The chronology is as follows. On April 25,1975, the Commission acted on the applications made by Valley Transit. That party was only the lessee of Valley Bus. Valley Bus was the real party and the one whose certificates were the subject of the Railroad Commission hearing. The Railroad Commission on August 6, 1975, after notice and after compliance with the Open Meetings Law, Article 6252-17, acted upon and granted the applications for Valley Bus for the first time.

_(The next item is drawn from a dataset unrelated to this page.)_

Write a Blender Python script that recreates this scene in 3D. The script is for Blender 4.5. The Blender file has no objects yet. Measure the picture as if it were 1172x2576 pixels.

The rule is sound that the Railroad Commission may not change an order after it loses jurisdiction by an appeal. Stewart v. Smith, 126 Tex. 292, 83 S.W.2d 945 (1935); Inman v. Railroad Commission, 464 S.W.2d 895 (Tex.Civ.App.—Austin 1971, writ ref’d n. r. e.); Smith v. Wald Transfer and Storage Co., 97 S.W.2d 991 (Tex.Civ.App.—Austin 1936, writ dism’d). That rule does not apply, when, as happened in this instance, the Commission has not yet acted upon the application from which an appeal is taken.
Open Meetings
In their third point appellants, Valley Transit, Valley Bus, and the Railroad Commission, urge that the trial court erred in declaring the August 6, 1975 orders invalid for noncompliance with the open meetings law. The appellants concede that the notice under which the Commission acted on April 25, 1975 was insufficient, but contend the Commission acted on August 6, in full compliance with the open meetings law. The contestants, Continental and Union, challenged the Commission’s jurisdiction to issue the August 6 orders. However, they do not challenge the sufficiency of the notice given in connection with the issuance of the August 6 orders on open meetings law grounds. Since we are not presented with any deficiency in the notice itself and in accordance with our holding that the Commission had jurisdiction to enter the August 6, 1975 orders, we sustain appellants’ third point.
We reverse the judgment of the trial court and render judgment sustaining and confirming the Railroad Commission’s August 6, 1975 orders.